Hint: You may think of the problem as matching each pizza to a participant who will remove it. If a pizza with flavor \(v\) appears as the \(r\)th occurrence in \(a\), and among the participants with favorite flavor \(v\) the positions in the queue are \(j_1 < j_2 < \dots < j_k\), it is optimal to assign the pizza the value \(j_{k-r+1}\) (i.e. assign the earliest pizza the latest possible removal time) in order to form as long a stack as possible. The answer is then the minimum number of stacks (i.e. the minimum chain decomposition into decreasing sequences) which equals the length of the longest increasing subsequence in the resulting removal times.

inputFormat

The first line contains a single integer \(n\) (\(1 \le n \le 10^5\)) — the number of pizzas and participants.

The second line contains \(n\) integers \(a_1, a_2, \dots, a_n\) where \(a_i\) denotes the flavor of the \(i\)th pizza from the top of the truck.

The third line contains \(n\) integers \(b_1, b_2, \dots, b_n\) where \(b_i\) is the favorite flavor of the \(i\)th participant.

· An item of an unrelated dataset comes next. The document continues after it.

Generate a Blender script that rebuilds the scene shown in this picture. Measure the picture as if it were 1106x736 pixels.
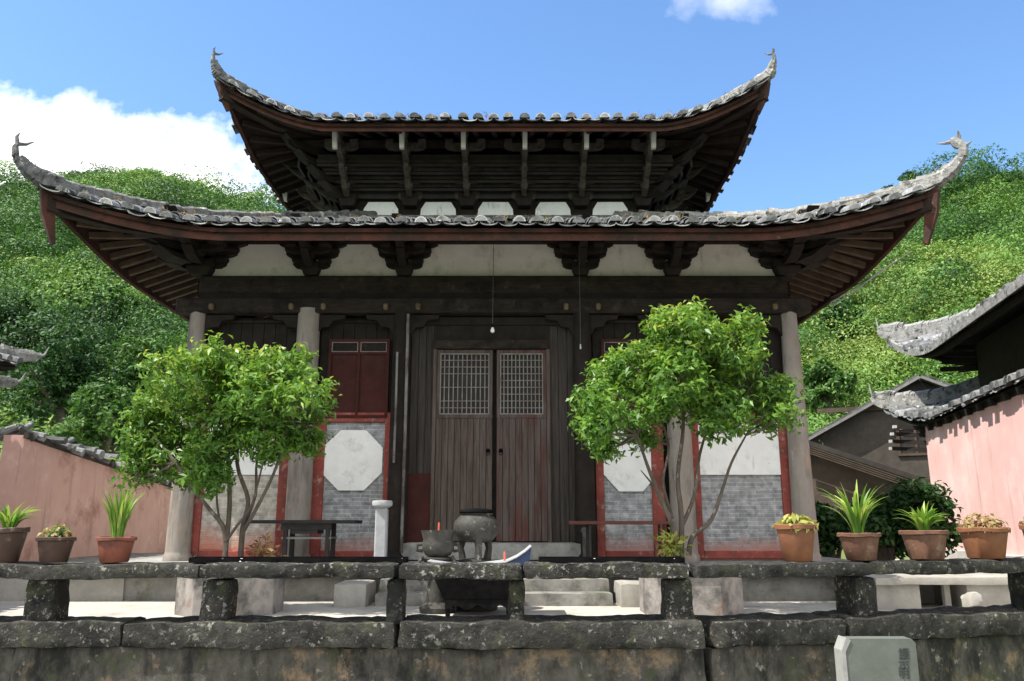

It is guaranteed that the total number of pizzas for each flavor in \(a\) is the same as the total number of participants who prefer that flavor in \(b\).

outputFormat

If there exists a stacking arrangement that ensures every participant gets a pizza they like regardless of which valid choice they make, output the minimum number of piles required. Otherwise, output -1.

sample

5
1 2 1 2 1
1 1 1 2 2

2